I got my copper medal and struggled not to vomit as I headed over to the International tent. At Comrades they welcome foreigners with special treatment for internationals. There was food but thought of eating a pork sandwich was too much to bear; I crawled to the track and sat in a chair so I could view the finishers without passing out. The international area faced the part of the track about 10 seconds from the finish line.  I tried to film the final seconds and even caught a runner collapsing to the ground inconsolable was cutoff by 10 seconds, but ended up cutting it accidentally due to my poor camera skills. I believe it when they say the last place finisher gets as much applause as the winner. I already know I have to go back and do it again next year.

2. Capetown (June 2-3). Early the next morning I caught a flight to Jo’burg, then on to Capetown, where I met my sis Jenny and her middle daughter (my goddaughter) Sabine who live in Switzerland.
The weather was quite changeable, being dead of winter in the southern hemisphere, and though there were some sunny patches, there were periods of winds and rain which closed the famous Table Mountain to hikers and limited the ferries to Robben Island, the World Heritage site where Nelson Mandela was jailed for 27 years, but we did get to see Kistenbosch, the most amazing botanical garden I’ve ever seen.
We stayed at a rental apartment on the V&A Waterfront, where they have one of the best food courts I’ve ever seen. I was a little influenced by the exchange rate- it seems everywhere else in the world the USD is weaker but in South African you can have a gourmet sandwich or made to order Asian noodles for $3-4. The disparity between the rich and the poor was very striking. Everyone expects haggling and a tip. People seemed overly gracious toward tourists, but I couldn’t help but wonder if that was a sign of underlying unrest.
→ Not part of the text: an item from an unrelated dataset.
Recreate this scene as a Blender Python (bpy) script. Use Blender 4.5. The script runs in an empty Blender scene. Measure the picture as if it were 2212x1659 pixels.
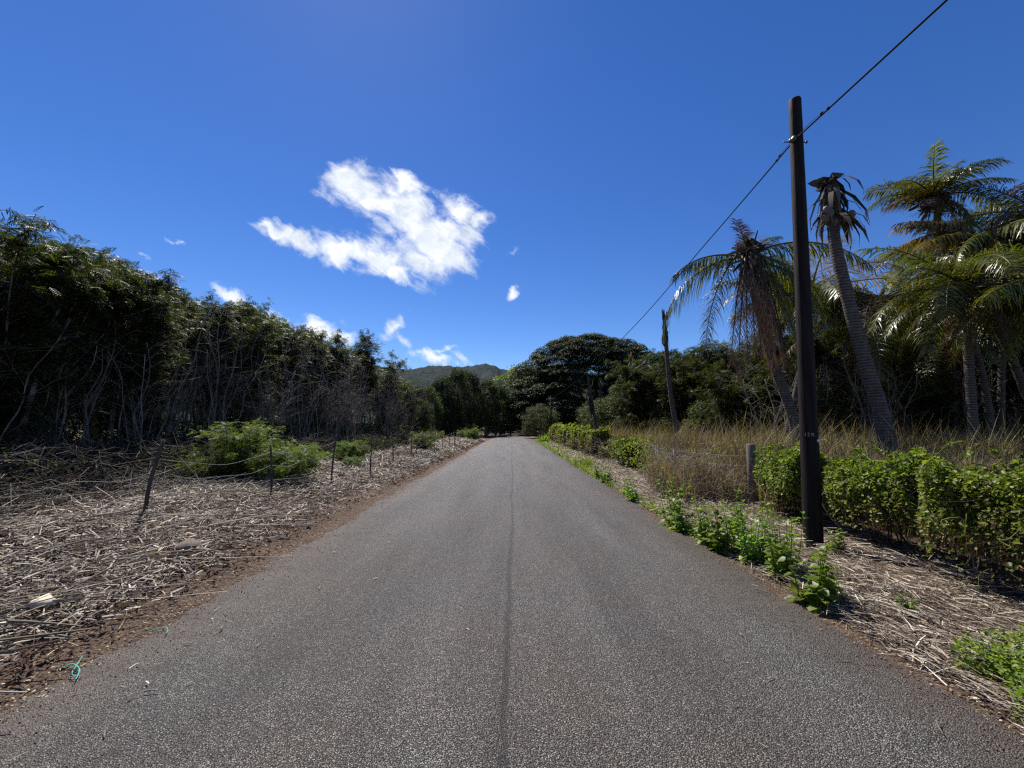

We were supposed to have a halfday tour of Capetown, but it’s a measure of being on vacation that we forgot what time zone we were in and were late. Luckily it was just us and our guide Carel, who told us a lot about the culture and animals of South Africa. First stop was to see the African Penguin colony at Boulders Beach.
We stopped by Cape Point which is within Table Mountain National Park to capture some stunning views
and saw some crazy baboons who were stealing from the gift shop, as well as bonte bok aka “slimming” antelope. Then a drive along the coast, overlapping some parts of the Two Oceans marathon (a well known 56 km road race in April). stunning sunset views. Too bad only 1.5 days in Capetown.

3. The Big 5 (June 4-6).

That is what they call the top 5 most requested animals for safari goers in Africa.  I would not have guessed what these were correctly… Lions, Leopards, Rhinos, Elephants and… Buffalos? Safari (and tourism in general) is one of Africa’s biggest industries.
We got up very early to catch our flight to Jo’burg (it seems all the flights in South Africa go through Jo’burg), then on to Hoedspruit which is in Kruger National Park in northeastern South Africa. From the moment we got in the jeeps, there were random anmials in the middle of the road.
We were able to see all the Big 5, and even saw a lion couple mating (yes I have the video, must figure out how to shrink the file). Unlike some other drivers, if an animal got too close to the car, we drove away. Sabs liked the elephant ride the best but was too scared to touch it.
Apparently African elephants are far superior to Indian ones because they have 2 nostrils and more dexterity. The cottages were ridiculously luxurious but there wasn’t much to do except drive around the bush looking for more big cats, and after 3 days I was ready to move on.